The final season of The Crown is coming later this year, and it will be split into two parts. “Part one” will drop on November 16 and focus on the period of time around Princess Diana’s death. “Part two” will then premiere on December 14 and will focus on then-Prince Charles’s marriage to Camilla Parker-Bowles, as well as Princes William and Harry becoming young men (and Will’s university years with Kate Middleton). 

 

A teaser dropped with the split date announcement, featuring nods to Claire Foy’s and Olivia Colman’s iterations of Queen Elizabeth II, before coalescing in Imelda Staunton’s somewhat dour visage as QEII as she asks in voiceover, “But what about the woman I put aside?”

The hook here is obviously the split date premieres. This is a good move by Netflix. The Crown is one of their legit smash hit shows, it’s entering its final season, time to milk that cow for all it’s worth. Also, while binge watching is undoubtedly a preference among audiences, there is no question that bingeing is bad for shows, at least in terms of cultural footprints. No matter how big a show is when it premieres, by the end of the following week, it’s gone from the discourse. Worse, oftentimes binge shows see diminishing returns in ratings from season to season, premiering big only to see the audience whittle away with each new multi-episode drop. While I think The Crown has suffered from a creative diminishing of returns, popularity-wise, it is one of the few original series on Netflix to buck this trend. So, yes, by all means, split the final season in two.

 

Also, narratively, it makes sense to allow a moment between Diana’s death and Charles’s second marriage and William and Harry’s first years of independent adult life. Diana’s death represents a major rupture for the royal family, not just the high-profile divorce that proceeded it, but the queen’s “annus horribilis” in 1997 and the public reaction to her non-reaction in the immediate wake of Diana’s death. That’s a lot! Letting these two pieces of narrative stand apart and have their own space within the audience’s mind is a good idea.
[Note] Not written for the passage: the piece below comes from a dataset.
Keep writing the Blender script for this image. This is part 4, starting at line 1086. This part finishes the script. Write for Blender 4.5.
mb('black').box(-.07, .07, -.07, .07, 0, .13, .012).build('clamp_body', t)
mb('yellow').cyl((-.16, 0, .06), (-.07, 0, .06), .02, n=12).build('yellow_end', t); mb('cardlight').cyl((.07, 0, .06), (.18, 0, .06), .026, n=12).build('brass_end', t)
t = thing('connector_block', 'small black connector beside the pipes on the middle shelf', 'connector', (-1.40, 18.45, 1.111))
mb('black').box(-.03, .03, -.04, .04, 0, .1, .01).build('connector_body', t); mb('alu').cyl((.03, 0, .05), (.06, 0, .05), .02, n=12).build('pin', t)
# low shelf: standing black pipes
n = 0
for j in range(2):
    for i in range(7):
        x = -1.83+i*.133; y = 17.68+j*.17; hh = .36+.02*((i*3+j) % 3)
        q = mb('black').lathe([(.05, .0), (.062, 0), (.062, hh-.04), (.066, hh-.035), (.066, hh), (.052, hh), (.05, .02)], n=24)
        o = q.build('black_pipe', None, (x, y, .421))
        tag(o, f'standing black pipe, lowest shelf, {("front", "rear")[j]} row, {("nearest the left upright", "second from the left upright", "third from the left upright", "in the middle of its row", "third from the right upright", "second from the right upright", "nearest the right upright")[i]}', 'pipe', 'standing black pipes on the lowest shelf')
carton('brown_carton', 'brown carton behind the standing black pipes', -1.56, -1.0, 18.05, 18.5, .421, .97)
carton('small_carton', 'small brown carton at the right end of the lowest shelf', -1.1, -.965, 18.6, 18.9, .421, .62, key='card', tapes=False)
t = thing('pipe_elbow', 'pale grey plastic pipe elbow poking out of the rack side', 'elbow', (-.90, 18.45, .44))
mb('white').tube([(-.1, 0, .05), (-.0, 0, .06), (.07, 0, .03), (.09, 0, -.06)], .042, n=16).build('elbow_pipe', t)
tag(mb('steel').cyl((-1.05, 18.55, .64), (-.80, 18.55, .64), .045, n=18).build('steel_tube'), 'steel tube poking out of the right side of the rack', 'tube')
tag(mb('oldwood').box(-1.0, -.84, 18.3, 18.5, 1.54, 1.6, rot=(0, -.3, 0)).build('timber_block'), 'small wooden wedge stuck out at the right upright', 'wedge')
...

But while there are creative considerations in play, let’s be real, the main reason to split the final season is to milk ratings, especially since, despite some rumors that they would try weekly episodes for scripted series, Netflix doubled down on their binge model. Breaking up a new season into chunks is the only way to both stretch a show’s cultural footprint and still honor the binge model. (I, personally, prefer the hybrid model utilized by series like Loki and Our Flag Means Death—drop two or three episodes as a premiere, then go weekly with the remaining episodes.) By splitting The Crown’s final season in two, Netflix can dominate the streaming landscape at the end of the year, with the hope that The Crown is the show we’re all watching during the holidays. 

 

Whether or not it works depends on how tired everyone is of the royals after several years of scandal, mourning, and family drama. The Crown has always been about imagining the behind-the-scenes drama of the Windsors, but the last few years, their drama has been very much in front of the scenes. I expect Part One will do well because of the insatiable appetite for all things Princess Di. But Part Two? Do people really care about Prince Charles’s wedding drama? There’s only one royal wedding which behind-the-scenes drama interests me, and spoiler alert, it’s not his. Although, there would be something sort of meta-delicious about everyone tapping out on The Crown after Part One and Diana’s exit from the narrative. Art imitates life, and all.